**Exercise description**
Shown below is a listing with pictures; reproduce exactly, and only, the lines between the ones containing "Write the bpy" and "rnd = random.Random(7)", inclusive, leaving the pictures out.
[Start Given records]
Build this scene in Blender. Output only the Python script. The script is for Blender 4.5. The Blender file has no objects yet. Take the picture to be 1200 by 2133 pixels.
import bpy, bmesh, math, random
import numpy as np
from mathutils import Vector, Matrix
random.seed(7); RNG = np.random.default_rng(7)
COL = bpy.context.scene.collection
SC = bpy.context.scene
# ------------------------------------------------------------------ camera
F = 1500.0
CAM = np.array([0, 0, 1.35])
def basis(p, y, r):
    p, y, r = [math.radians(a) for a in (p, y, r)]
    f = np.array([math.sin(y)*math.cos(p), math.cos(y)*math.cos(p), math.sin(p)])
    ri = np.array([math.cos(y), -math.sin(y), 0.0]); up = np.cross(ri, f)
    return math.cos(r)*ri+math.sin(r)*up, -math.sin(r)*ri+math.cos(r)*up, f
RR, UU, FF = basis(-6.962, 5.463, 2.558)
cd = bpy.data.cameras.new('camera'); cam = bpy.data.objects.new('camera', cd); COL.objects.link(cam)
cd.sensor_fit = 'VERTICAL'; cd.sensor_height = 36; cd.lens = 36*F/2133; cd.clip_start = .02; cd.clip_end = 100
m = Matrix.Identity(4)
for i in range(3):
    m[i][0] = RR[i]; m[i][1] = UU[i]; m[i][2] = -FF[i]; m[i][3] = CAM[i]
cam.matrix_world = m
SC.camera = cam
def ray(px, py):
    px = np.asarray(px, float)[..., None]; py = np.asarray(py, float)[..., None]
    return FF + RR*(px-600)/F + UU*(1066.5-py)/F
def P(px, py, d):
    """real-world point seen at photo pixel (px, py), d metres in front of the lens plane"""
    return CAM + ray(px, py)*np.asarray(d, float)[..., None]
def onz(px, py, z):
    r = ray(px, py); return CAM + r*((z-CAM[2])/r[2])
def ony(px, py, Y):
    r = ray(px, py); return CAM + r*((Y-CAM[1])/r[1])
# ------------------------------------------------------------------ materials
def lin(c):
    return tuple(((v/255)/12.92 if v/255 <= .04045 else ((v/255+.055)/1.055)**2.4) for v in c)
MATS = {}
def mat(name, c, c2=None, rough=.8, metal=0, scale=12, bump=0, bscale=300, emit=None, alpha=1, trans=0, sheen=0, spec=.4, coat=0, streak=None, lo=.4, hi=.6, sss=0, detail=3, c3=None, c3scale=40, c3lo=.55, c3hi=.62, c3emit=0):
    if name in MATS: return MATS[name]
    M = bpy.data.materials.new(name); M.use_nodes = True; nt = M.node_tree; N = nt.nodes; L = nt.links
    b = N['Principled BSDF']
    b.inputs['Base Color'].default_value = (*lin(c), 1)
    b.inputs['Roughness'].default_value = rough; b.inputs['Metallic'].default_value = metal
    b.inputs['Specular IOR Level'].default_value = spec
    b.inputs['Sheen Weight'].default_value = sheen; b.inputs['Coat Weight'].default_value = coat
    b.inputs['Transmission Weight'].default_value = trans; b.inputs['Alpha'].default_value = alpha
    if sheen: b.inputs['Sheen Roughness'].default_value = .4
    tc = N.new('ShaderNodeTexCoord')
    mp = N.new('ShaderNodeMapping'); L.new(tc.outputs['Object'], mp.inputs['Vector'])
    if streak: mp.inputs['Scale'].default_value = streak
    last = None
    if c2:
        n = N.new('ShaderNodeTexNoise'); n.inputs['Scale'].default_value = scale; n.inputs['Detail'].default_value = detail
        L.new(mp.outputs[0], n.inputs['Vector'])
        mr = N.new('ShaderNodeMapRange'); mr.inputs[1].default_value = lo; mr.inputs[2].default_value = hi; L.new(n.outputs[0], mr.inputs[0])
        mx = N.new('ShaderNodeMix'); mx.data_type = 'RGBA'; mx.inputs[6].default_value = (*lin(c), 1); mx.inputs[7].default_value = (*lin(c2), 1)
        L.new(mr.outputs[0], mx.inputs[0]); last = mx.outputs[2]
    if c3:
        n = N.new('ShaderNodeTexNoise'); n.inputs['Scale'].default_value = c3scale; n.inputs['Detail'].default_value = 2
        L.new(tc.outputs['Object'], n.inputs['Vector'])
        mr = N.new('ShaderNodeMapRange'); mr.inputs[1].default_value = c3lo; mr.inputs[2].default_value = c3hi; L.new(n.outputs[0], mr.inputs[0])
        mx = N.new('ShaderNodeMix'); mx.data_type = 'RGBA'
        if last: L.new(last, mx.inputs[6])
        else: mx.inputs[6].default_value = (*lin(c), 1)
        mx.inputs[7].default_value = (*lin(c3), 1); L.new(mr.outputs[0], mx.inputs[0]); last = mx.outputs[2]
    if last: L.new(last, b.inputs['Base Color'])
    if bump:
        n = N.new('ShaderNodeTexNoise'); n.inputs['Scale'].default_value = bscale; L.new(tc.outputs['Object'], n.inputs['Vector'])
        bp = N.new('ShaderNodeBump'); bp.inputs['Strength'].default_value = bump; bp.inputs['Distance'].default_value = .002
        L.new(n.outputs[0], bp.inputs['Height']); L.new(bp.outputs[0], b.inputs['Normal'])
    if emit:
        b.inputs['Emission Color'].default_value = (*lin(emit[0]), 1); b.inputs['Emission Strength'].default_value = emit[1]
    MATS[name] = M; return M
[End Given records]
[Start Given records]
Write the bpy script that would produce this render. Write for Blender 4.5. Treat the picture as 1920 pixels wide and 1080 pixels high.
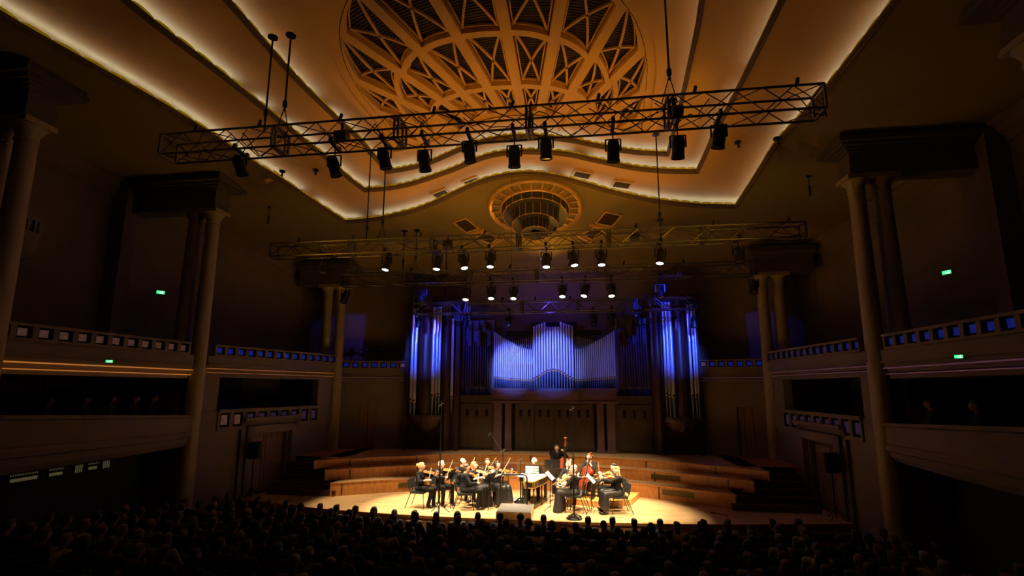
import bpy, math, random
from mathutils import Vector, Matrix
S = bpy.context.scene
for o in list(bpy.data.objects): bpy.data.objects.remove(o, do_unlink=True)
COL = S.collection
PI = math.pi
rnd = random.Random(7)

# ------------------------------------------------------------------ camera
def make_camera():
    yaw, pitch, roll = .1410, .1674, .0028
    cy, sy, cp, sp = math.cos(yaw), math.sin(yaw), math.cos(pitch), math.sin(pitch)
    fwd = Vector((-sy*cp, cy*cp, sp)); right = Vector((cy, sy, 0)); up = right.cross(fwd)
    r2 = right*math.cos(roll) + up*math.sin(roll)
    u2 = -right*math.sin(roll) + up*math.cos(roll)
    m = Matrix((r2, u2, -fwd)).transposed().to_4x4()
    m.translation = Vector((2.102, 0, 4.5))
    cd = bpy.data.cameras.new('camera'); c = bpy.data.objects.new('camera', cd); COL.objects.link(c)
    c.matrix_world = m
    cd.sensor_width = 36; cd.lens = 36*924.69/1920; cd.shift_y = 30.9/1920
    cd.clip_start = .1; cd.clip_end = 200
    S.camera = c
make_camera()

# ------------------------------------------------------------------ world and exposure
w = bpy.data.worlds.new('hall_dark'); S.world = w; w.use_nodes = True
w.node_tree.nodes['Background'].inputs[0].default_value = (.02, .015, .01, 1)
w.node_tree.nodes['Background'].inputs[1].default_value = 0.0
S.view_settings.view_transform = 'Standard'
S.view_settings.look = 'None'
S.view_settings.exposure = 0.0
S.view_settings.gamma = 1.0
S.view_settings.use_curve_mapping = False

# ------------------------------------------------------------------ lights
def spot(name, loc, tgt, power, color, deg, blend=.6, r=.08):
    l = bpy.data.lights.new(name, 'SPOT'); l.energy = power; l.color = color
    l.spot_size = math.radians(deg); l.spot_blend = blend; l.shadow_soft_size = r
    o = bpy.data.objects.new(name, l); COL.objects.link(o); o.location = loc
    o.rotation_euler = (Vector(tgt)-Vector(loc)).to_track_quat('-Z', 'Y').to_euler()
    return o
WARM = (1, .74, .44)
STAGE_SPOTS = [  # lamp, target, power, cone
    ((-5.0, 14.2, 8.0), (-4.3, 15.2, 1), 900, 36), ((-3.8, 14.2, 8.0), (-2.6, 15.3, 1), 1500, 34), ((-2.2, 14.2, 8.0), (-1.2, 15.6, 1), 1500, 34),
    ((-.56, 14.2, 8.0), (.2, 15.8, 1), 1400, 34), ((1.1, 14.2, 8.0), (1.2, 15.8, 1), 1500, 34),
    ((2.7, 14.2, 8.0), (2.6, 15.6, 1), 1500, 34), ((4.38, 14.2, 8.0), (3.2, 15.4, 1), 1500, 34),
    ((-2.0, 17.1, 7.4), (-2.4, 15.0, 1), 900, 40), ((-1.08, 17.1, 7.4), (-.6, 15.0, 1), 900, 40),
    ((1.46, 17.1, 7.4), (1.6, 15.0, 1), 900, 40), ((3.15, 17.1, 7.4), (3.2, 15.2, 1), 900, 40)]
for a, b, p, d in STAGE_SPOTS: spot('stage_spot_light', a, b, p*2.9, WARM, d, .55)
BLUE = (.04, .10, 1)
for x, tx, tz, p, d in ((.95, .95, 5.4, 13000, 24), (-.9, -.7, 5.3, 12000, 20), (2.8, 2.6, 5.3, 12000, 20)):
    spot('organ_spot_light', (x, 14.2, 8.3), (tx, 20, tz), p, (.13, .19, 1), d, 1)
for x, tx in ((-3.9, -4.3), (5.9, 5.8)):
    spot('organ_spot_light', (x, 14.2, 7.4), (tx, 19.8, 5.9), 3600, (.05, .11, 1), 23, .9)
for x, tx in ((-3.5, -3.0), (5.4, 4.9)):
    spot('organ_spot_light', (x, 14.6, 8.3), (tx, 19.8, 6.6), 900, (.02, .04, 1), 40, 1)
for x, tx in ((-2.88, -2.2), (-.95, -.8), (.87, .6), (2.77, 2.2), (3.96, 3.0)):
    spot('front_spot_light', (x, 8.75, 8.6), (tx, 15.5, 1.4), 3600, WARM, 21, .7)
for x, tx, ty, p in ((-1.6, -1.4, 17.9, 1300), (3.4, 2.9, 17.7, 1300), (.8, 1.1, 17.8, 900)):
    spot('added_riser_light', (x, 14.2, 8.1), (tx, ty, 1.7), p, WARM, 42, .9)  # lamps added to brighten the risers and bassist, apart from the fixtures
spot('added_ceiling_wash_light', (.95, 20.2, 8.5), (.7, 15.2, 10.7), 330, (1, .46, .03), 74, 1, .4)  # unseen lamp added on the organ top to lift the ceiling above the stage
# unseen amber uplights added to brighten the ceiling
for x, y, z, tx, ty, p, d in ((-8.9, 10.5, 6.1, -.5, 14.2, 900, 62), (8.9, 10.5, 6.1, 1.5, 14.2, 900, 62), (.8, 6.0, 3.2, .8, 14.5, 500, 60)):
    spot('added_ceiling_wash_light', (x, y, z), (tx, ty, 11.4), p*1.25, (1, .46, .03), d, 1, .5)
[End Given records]
[Start Given records]
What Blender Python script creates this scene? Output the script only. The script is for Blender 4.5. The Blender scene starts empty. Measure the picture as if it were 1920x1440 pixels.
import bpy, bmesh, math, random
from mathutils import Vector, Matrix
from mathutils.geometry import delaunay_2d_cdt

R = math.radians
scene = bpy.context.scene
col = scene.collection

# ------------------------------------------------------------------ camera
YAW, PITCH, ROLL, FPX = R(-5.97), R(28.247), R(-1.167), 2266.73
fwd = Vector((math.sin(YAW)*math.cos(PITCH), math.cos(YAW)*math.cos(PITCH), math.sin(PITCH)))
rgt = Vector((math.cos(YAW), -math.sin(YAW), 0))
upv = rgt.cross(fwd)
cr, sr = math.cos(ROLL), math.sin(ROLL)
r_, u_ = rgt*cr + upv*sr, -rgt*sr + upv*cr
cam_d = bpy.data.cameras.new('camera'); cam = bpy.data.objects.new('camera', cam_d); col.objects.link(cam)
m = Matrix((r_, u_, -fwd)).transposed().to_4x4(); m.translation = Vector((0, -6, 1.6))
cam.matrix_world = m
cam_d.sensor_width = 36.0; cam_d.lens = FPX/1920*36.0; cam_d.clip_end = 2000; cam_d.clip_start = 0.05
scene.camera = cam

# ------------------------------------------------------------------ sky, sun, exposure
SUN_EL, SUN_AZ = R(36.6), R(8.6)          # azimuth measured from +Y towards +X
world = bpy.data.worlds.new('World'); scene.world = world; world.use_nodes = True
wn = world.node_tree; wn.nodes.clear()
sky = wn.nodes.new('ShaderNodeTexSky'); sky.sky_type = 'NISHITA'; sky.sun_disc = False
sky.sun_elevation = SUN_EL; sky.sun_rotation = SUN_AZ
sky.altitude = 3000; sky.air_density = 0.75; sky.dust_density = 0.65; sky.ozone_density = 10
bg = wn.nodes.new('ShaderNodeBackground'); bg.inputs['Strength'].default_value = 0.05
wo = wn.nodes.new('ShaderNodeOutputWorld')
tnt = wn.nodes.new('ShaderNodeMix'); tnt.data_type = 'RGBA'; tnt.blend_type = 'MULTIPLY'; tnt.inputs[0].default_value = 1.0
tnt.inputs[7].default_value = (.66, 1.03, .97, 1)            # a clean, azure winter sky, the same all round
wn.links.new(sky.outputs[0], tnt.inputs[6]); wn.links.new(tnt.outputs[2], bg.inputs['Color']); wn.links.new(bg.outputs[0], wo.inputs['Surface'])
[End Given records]
**Response below**
Write the bpy script that would produce this render. Write for Blender 4.5. Treat the picture as 1920 pixels wide and 1080 pixels high.
import bpy, math, random
from mathutils import Vector, Matrix
S = bpy.context.scene
for o in list(bpy.data.objects): bpy.data.objects.remove(o, do_unlink=True)
COL = S.collection
PI = math.pi
rnd = random.Random(7)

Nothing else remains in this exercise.